= The request =
Give the data again exactly, from its opening line through the line in which "8).build('hook', steel, t)" appears.

= Dataset section =
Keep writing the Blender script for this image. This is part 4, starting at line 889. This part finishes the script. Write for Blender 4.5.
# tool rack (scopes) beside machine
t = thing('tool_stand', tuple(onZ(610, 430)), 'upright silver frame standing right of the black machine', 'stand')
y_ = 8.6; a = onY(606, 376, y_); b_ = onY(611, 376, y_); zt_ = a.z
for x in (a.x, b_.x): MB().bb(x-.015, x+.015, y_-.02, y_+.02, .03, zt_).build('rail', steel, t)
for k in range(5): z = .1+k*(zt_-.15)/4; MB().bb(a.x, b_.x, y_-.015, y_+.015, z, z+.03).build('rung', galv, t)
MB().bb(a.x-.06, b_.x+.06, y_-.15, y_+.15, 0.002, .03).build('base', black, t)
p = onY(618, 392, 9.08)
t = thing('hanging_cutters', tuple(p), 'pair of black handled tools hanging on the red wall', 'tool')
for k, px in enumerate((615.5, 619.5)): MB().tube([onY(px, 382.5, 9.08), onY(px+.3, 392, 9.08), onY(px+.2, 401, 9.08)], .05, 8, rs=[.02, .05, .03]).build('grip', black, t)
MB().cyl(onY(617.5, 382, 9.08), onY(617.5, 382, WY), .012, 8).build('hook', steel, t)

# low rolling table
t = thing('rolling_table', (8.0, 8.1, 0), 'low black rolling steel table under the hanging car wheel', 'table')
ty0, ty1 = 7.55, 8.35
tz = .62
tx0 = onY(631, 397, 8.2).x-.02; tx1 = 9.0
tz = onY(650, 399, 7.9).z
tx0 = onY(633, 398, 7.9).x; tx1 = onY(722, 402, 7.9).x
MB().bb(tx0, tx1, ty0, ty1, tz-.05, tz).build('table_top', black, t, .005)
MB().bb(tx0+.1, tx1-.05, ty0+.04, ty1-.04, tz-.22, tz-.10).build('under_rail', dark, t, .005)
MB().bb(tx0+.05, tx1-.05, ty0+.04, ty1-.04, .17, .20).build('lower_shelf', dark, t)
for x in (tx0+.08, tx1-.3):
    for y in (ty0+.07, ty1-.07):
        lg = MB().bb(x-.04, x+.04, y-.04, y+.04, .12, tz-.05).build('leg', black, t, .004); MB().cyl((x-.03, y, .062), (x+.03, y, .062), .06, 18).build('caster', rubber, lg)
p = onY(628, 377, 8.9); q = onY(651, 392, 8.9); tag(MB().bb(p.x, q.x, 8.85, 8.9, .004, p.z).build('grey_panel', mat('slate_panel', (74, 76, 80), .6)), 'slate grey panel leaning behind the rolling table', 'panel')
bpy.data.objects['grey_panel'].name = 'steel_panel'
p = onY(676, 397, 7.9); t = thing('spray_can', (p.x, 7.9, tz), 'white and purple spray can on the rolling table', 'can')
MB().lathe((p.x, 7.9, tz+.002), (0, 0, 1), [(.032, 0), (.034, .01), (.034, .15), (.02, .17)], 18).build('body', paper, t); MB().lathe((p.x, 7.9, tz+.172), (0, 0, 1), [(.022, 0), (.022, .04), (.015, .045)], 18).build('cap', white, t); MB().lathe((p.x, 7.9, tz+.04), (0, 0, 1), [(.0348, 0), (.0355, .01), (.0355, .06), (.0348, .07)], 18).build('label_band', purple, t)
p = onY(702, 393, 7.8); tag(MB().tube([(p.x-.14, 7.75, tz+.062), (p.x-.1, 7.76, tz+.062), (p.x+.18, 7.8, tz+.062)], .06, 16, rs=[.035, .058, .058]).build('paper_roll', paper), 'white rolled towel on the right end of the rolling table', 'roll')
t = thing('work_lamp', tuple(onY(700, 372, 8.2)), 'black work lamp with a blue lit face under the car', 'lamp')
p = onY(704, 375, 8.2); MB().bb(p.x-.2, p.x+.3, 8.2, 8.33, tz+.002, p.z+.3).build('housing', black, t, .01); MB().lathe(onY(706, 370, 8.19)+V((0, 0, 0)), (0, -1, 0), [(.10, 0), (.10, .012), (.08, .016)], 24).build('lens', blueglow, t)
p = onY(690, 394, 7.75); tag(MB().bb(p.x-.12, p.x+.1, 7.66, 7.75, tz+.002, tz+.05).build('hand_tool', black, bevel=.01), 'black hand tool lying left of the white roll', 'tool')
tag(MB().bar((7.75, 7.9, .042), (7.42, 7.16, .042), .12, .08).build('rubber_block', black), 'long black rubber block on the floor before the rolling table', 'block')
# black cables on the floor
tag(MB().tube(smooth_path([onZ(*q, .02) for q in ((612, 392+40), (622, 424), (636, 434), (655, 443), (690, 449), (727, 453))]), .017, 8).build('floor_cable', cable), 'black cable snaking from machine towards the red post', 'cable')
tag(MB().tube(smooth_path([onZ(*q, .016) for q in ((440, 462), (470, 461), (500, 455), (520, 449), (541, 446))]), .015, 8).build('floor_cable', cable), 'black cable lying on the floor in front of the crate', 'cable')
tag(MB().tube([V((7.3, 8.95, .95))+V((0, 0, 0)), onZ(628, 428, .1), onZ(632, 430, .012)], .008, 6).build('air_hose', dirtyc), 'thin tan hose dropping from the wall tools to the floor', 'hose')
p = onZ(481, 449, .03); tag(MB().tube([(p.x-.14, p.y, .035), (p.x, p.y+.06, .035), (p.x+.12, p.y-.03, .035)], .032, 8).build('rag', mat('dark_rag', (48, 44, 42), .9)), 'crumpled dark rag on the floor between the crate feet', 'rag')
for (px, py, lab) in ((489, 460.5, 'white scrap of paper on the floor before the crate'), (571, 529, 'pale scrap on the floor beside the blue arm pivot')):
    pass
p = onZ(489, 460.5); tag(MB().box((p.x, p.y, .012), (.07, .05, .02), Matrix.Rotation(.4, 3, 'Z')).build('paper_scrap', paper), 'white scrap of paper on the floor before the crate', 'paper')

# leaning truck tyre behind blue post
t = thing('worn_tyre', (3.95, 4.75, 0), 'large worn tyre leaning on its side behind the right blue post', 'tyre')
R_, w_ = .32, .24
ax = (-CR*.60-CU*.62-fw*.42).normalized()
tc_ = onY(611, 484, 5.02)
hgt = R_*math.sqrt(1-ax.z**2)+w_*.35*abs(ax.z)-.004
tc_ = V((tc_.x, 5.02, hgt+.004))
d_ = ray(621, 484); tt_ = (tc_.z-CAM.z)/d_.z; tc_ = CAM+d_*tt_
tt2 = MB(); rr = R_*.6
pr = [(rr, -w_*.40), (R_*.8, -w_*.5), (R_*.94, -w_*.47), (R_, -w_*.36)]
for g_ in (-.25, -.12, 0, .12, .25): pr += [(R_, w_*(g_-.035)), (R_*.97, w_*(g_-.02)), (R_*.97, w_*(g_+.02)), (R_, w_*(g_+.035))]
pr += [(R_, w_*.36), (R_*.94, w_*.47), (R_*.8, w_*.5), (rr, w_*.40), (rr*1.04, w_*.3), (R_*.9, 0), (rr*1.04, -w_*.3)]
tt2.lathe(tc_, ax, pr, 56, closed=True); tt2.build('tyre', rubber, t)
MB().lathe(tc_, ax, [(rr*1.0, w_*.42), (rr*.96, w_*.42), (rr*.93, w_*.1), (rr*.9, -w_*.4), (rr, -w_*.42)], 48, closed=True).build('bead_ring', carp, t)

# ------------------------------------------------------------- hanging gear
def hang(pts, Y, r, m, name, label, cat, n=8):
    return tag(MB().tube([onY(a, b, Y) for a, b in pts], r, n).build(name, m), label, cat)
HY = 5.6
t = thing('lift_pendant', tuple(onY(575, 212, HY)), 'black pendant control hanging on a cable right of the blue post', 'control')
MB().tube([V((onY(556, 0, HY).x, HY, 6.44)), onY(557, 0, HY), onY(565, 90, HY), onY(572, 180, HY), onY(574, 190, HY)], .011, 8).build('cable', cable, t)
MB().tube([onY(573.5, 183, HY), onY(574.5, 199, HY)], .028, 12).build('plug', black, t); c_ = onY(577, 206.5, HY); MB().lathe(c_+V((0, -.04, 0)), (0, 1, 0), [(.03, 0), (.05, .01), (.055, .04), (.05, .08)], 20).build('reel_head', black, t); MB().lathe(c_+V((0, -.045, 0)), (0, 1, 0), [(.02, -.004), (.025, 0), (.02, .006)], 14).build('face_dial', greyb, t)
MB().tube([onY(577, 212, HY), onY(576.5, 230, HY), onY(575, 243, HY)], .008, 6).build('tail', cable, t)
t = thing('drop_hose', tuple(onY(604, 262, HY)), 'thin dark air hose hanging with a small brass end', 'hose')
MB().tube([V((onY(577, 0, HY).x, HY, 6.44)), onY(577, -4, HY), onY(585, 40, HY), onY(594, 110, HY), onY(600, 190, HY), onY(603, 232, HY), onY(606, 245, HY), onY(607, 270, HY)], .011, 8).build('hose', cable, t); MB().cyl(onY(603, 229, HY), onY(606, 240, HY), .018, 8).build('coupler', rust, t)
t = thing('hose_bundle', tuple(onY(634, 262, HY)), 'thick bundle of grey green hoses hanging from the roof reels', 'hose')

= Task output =
Keep writing the Blender script for this image. This is part 4, starting at line 889. This part finishes the script. Write for Blender 4.5.
# tool rack (scopes) beside machine
t = thing('tool_stand', tuple(onZ(610, 430)), 'upright silver frame standing right of the black machine', 'stand')
y_ = 8.6; a = onY(606, 376, y_); b_ = onY(611, 376, y_); zt_ = a.z
for x in (a.x, b_.x): MB().bb(x-.015, x+.015, y_-.02, y_+.02, .03, zt_).build('rail', steel, t)
for k in range(5): z = .1+k*(zt_-.15)/4; MB().bb(a.x, b_.x, y_-.015, y_+.015, z, z+.03).build('rung', galv, t)
MB().bb(a.x-.06, b_.x+.06, y_-.15, y_+.15, 0.002, .03).build('base', black, t)
p = onY(618, 392, 9.08)
t = thing('hanging_cutters', tuple(p), 'pair of black handled tools hanging on the red wall', 'tool')
for k, px in enumerate((615.5, 619.5)): MB().tube([onY(px, 382.5, 9.08), onY(px+.3, 392, 9.08), onY(px+.2, 401, 9.08)], .05, 8, rs=[.02, .05, .03]).build('grip', black, t)
MB().cyl(onY(617.5, 382, 9.08), onY(617.5, 382, WY), .012, 8).build('hook', steel, t)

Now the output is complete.